***** Data to process *****

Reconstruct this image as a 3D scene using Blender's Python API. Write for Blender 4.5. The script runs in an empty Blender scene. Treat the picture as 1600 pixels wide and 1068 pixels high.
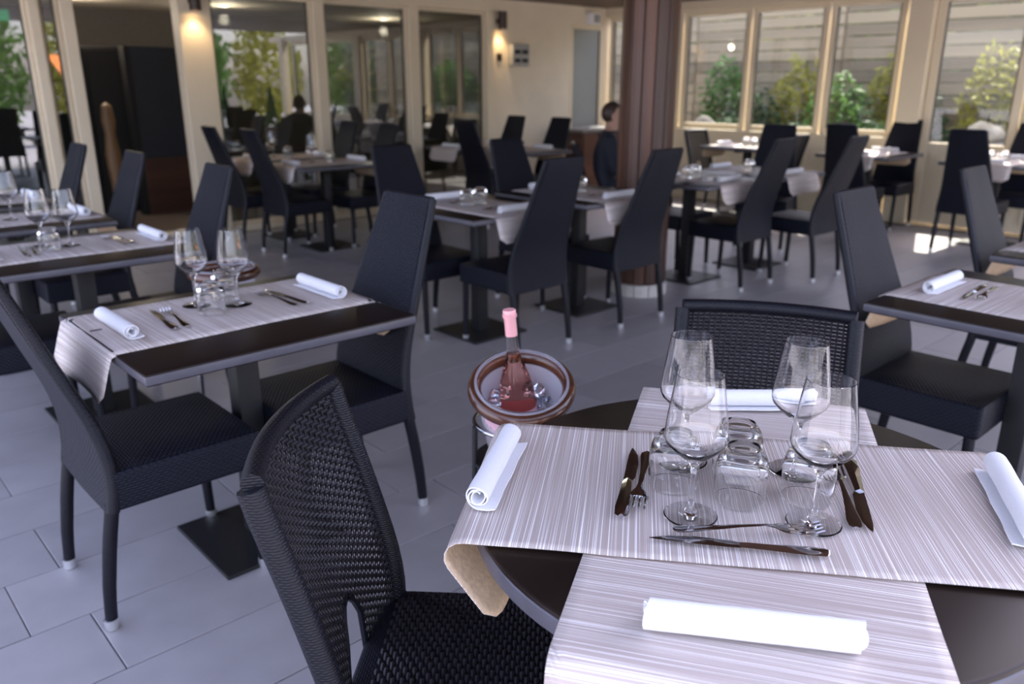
import bpy, bmesh, math, random
from mathutils import Vector, Matrix, noise
R = math.radians
random.seed(7)
sc = bpy.context.scene
col = sc.collection

# ------------------------------------------------------------------ camera, sky, sun, exposure
CAM_H = 1.42
cam_d = bpy.data.cameras.new('camera')
cam = bpy.data.objects.new('camera', cam_d); col.objects.link(cam)
cam_d.sensor_width = 36.0
cam_d.lens = 1260 / 1600 * 36
cam_d.clip_start = 0.02
cam.location = (0, 0, CAM_H)
cam.rotation_euler = (R(90 - 17.78), 0, R(47.5 - 90))
cam_d.dof.use_dof = True
cam_d.dof.focus_distance = 1.36
cam_d.dof.aperture_fstop = 3.6
sc.camera = cam

world = bpy.data.worlds.new('sky'); sc.world = world
world.use_nodes = True
wn = world.node_tree.nodes; wl = world.node_tree.links
for n in list(wn): wn.remove(n)
sky = wn.new('ShaderNodeTexSky'); sky.sky_type = 'NISHITA'
sky.sun_disc = False
sky.sun_elevation = R(52); sky.sun_rotation = R(80)
sky.air_density = 1.0; sky.dust_density = 2.0; sky.ozone_density = 1.6
bg = wn.new('ShaderNodeBackground'); bg.inputs['Strength'].default_value = 0.30
wo = wn.new('ShaderNodeOutputWorld')
haze = wn.new('ShaderNodeMix'); haze.data_type = 'RGBA'; haze.inputs[0].default_value = 0.30   # thin bright haze over the blue
hsv = wn.new('ShaderNodeHueSaturation'); hsv.inputs['Saturation'].default_value = 0.0
wl.new(sky.outputs[0], hsv.inputs['Color']); wl.new(sky.outputs[0], haze.inputs[6]); wl.new(hsv.outputs[0], haze.inputs[7])
tint = wn.new('ShaderNodeMix'); tint.data_type = 'RGBA'; tint.blend_type = 'MULTIPLY'; tint.inputs[0].default_value = 1.0
tint.inputs[7].default_value = (1.05, 0.95, 1.03, 1)
wl.new(haze.outputs[2], tint.inputs[6]); wl.new(tint.outputs[2], bg.inputs[0]); wl.new(bg.outputs[0], wo.inputs[0])

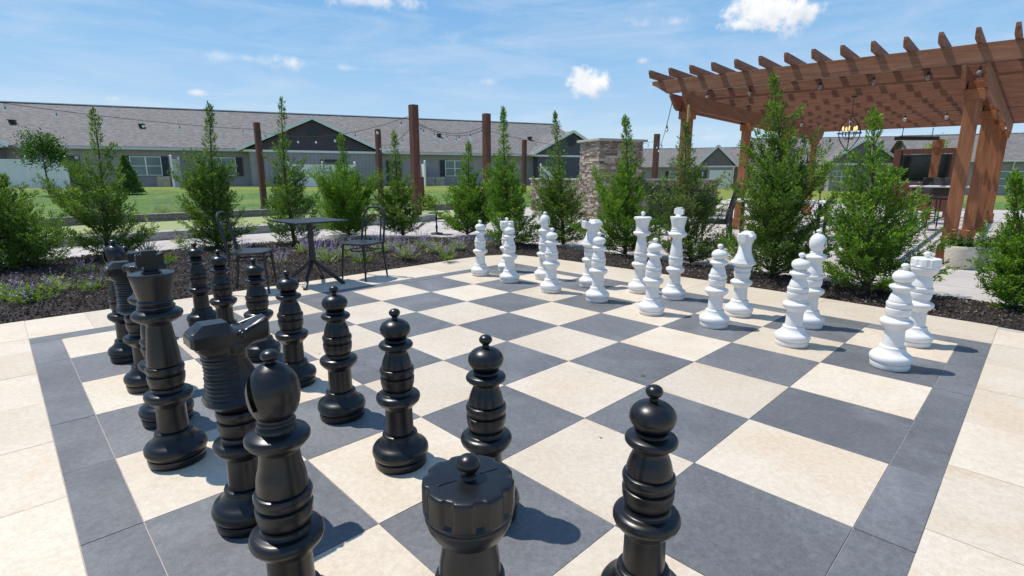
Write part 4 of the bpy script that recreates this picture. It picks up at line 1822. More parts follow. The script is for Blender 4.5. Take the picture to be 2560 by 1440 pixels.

*****

▶ [Task prompt]:
Your task is to reproduce exactly the lines from the start of the data above through the line containing "col = sc.collection", leaving every picture out.

▶ [Result of the exercise]:
Reconstruct this image as a 3D scene using Blender's Python API. Write for Blender 4.5. The script runs in an empty Blender scene. Treat the picture as 1600 pixels wide and 1068 pixels high.
import bpy, bmesh, math, random
from mathutils import Vector, Matrix, noise
R = math.radians
random.seed(7)
sc = bpy.context.scene
col = sc.collection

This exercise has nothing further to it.